Art Melt, the largest juried art competition in Louisiana, goes to great lengths to select a panel of three professional jurors. Each year we select one national juror from outside the Southeast, one regional juror from outside South Louisiana, and one local juror from Southern Louisiana. The pool from which jurors are selected consists of art professionals such as museum curators and accomplished members of the art community who are not affiliated with show participants. No current or previous members of the Art Melt committee or Forum 35 are permitted to serve as jurors. These principles secure a jury that upholds the duty to establish a fair and professional environment in which Louisiana artists can compete.
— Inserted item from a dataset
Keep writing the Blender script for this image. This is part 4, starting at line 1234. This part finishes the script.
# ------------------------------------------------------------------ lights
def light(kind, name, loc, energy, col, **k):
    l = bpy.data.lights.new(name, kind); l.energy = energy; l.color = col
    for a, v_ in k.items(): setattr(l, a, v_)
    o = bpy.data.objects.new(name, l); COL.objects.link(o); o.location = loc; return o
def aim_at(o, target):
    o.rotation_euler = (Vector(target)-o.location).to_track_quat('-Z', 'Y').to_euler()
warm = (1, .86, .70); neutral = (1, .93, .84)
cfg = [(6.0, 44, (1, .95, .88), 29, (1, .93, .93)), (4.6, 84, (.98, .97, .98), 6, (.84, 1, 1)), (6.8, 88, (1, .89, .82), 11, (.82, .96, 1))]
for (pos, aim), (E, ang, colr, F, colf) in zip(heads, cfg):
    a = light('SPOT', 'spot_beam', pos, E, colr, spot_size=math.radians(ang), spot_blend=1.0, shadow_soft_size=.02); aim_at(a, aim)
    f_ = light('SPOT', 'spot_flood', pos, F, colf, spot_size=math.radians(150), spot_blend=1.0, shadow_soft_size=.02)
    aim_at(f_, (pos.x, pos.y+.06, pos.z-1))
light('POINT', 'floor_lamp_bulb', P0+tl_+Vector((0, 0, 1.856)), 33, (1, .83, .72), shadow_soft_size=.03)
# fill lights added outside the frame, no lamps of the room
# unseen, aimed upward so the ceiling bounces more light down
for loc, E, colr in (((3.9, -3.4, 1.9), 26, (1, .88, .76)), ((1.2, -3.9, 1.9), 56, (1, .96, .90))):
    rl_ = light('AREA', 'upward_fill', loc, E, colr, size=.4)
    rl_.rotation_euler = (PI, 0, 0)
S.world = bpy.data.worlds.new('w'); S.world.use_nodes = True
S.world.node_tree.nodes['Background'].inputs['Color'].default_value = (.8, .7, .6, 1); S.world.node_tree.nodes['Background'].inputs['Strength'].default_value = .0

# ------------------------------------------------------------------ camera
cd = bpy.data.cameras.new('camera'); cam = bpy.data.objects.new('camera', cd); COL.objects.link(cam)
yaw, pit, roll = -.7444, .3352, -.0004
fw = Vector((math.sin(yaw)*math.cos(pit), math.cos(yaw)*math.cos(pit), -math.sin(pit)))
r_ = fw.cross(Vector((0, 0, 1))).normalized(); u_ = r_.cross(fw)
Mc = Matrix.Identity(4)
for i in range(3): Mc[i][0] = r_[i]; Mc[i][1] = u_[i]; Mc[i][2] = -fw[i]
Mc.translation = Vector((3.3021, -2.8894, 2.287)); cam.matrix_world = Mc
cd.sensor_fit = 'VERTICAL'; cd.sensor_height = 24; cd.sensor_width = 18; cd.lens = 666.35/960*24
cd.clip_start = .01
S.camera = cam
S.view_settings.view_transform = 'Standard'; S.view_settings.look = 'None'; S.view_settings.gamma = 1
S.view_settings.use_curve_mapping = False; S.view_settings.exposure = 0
The pieces submitted will be presented blindly and independently to our jury. Each submission will be ranked on a scale of 1-7 by each juror and then cumulatively ranked based upon overall ranking by all jurors. The number of pieces to hang in show will then be determined by availability of space.
2012 Art Melt Jurors:
Franklin Sirmans
Since January 2010, Franklin Sirmans is the Terri and Michael Smooke Department Head and Curator of Contemporary Art at the Los Angeles County Museum of Art. At LACMA, Sirmans has installed Color and Form, selections from the Broad Collection to coincide with the museum’s presentation of Blinky Palermo; Human Nature: Contemporary Art from the Collection (cocurated with Christine Y. Kim) and a solo presentation of works by Robert Therrien from the collections of Broad and LACMA. He organized the museum’s presentations of AiWeiwei’s Circle of Animals/Zodiac Project and the traveling survey exhibition Glenn Ligon: America. Prior to joining LACMA, Sirmans was Curator of Modern and Contemporary Art at The Menil Collection in Houston, from 2006-2010, where he organized ten exhibitions including Maurizio Cattelan accompanied by the catalogue Is There Life Before Death?; Vija Celmins: Television and Disaster, 1964-1966; Steve Wolfe: On Paper; Face Off: A Selection of Old Masters and Others from The Menil Collection; John Chamberlain: American Tableau; NeoHooDoo: Art for a Forgotten Faith; Robert Ryman, 1976; The David Whitney Bequest; Otabenga Jones: Lessons from Below; and Everyday People: 20th Century Photography from The Menil Collection. He was also the coordinating curator for major traveling exhibitions on Bruce Nauman and Marlene Dumas.
Ron Platt
Ron Platt joined the Birmingham Museum of Art in 2007 as the Hugh Kaul Curator of Modern and Contemporary Art. Platt organizes and implement exhibitions, installations, and their accompanying publications, and leads in the acquisition of works for the Museum’s growing collection of modern and contemporary art. Platt is former Curator of Exhibitions at the Weatherspoon Art Museum (1999-2004), where he organized over twenty exhibitions including the thematic shows Borne of Necessity, Around About Abstraction, and Lab Results: Three Artists’ Residencies in the Sciences (catalogue), as well as numerous one-person exhibitions of, among others, Phoebe Washburn, Beverly McIver, Luca Buvoli, Sheila Pepe, Dona Nelson, and Jim Hodges, whose traveling exhibition Platt co-curated with Ian Barrie, Curator of the Tang Teaching Museum and Art Gallery in Saratoga Springs, New York. Prior to joining the Weatherspoon, Platt was Curator at the Southeastern Center for Contemporary Art (SECCA) (1996-1999) where he curated the one-person survey of Tom Friedman’s work which traveled to the Museum of Contemporary Art, Chicago; the Aspen Art Museum; the Center for the Arts at Yerba Buena Gardens, San Francisco; and the New Museum of Contemporary Art, New York. At SECCA Platt also organized exhibitions of the work of Inigo Manglano-Ovalle, Walton Ford, Whitfield Lovell, Heide Fasnacht and Radcliffe Bailey, as well as the group exhibitions Sliding Scale and Parallel Worlds. Before moving to North Carolina, Platt was Assistant Curator at MIT’s List Visual Arts Center, where he worked from 1989-1996.
Thomas Neff
Thomas Neff received a BA in Studio Art from the University of California at Riverside and, in 1980, an MFA from the University of Colorado. He has been on the faculty at LSU since 1982. Working primarily with a 5 x 7 camera, Neff’s focus for the past forty years is with people, landscape, and architecture in the USA, and in Italy, Ireland, China, and Japan. His most recent work is a series of portraits and written narratives of citizens in New Orleans who did not evacuate when Hurricane Katrina struck. This work was published by the University of Missouri Press in December 2007, under the title: Holding Out and Hanging ON: Surviving Hurricane Katrina. Neff’s images are housed in the permanent collections of the California Museum of Photography, The Houston Museum of Modern Art, the Louisiana State Museum, the Spencer Museum, and in numerous college, university, and private collections.